If it sounds complicated, it’s supposed to because complicated implies unbiased. Unless the editors sail on every ship of the 17 cruise lines included in the rankings, their ratings are based on … gut feelings, chicken entrails, tea leaves?
And the review site Cruiseline.com actually sells cruises, which means there’s a commercial incentive for the site not to give really bad rankings. A quick survey of ship rankings showed that most ships have been reviewed by between 2,400 and 3,000 reviewers — the numbers are eerily consistent within that range. And the ship rankings fall almost universally between 3.5 and 4 stars.
The CDC scores are based on extremely thorough health inspections, and arbitrarily assigning numerical values to score ranges merely smooths out any subtlety in the scores.
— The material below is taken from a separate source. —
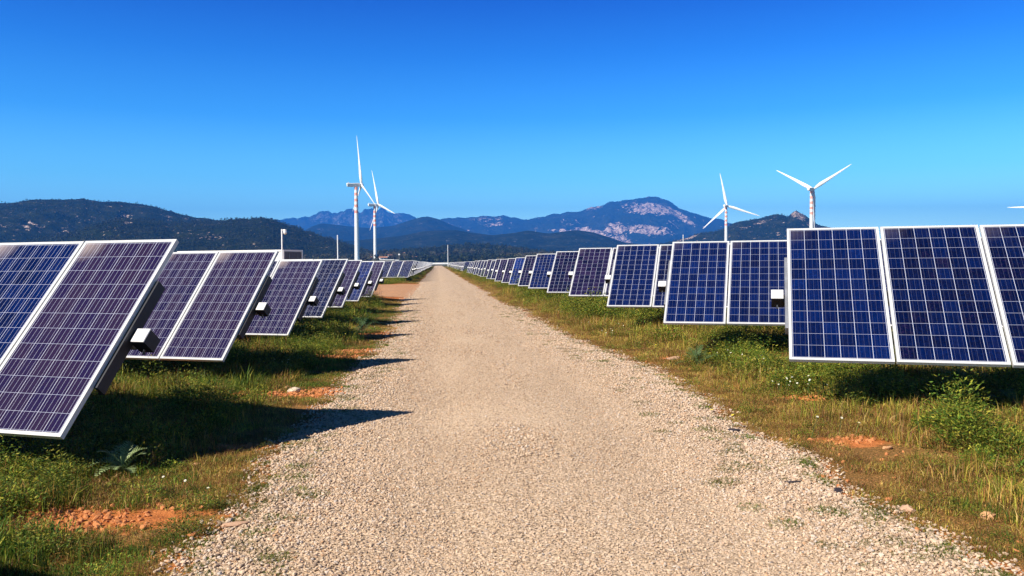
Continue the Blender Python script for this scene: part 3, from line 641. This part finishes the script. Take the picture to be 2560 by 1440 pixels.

In other words, try as they might to make it scientific, U.S. News & World Report’s rankings are just as much biased and arbitrary as Douglas Ward’s ratings in the “Berlitz Guide to Cruises and Cruise Ships,” the undisputed granddaddy of all arbitrary and opinionated cruise ratings.
The trouble with travel industry awards is, they are inherently biased, arbitrarily bestowed and ultimately meaningless. Any meaning they accrue comes from those in the industry who value them, who covet them and who are willing to invest the time sometimes outlandish sums to enter the contests.
The best I can say about these three award schemes is, at least there is no pay to play. But each in its own way is flawed and yet strives to cover itself with the mantle of gravitas in the case of Travel Weekly, the “voice of the people” in Porthole’s awards or a specious methodology that has more in common with alchemy than science in the case of U.S. News & World Report.
Cruise lines and travel companies would be better served by striving to deliver on their promises of service and quality than by chasing meaningless and misleading awards.
UPDATE: I was contacted by a representative or Cruiseline.com who noted that the site does not actually sell cruises, though it does everything but, including providing mechanisms to find and compare prices and to “recommend” cruises. This is how the rep said it: “We collect reviews and feedback from real travelers who have sailed on their reviewed ship. Our rankings are unbiased and transparent in how our users rate each ship and cruise line.”
I asked if the reviews are moderated, but did not receive a response. In contrast, Cruise Critic does moderate consumer reviews to ensure that someone with a bone to pick or axe to grind doesn’t just write a bunch of bad reviews to harm a brand.
So, my apologies, Cruiseline.com — you don’t sell cruises. But that doesn’t mean the editors at U.S. News & World Report should use your unmoderated consumer reviews as “unbiased.”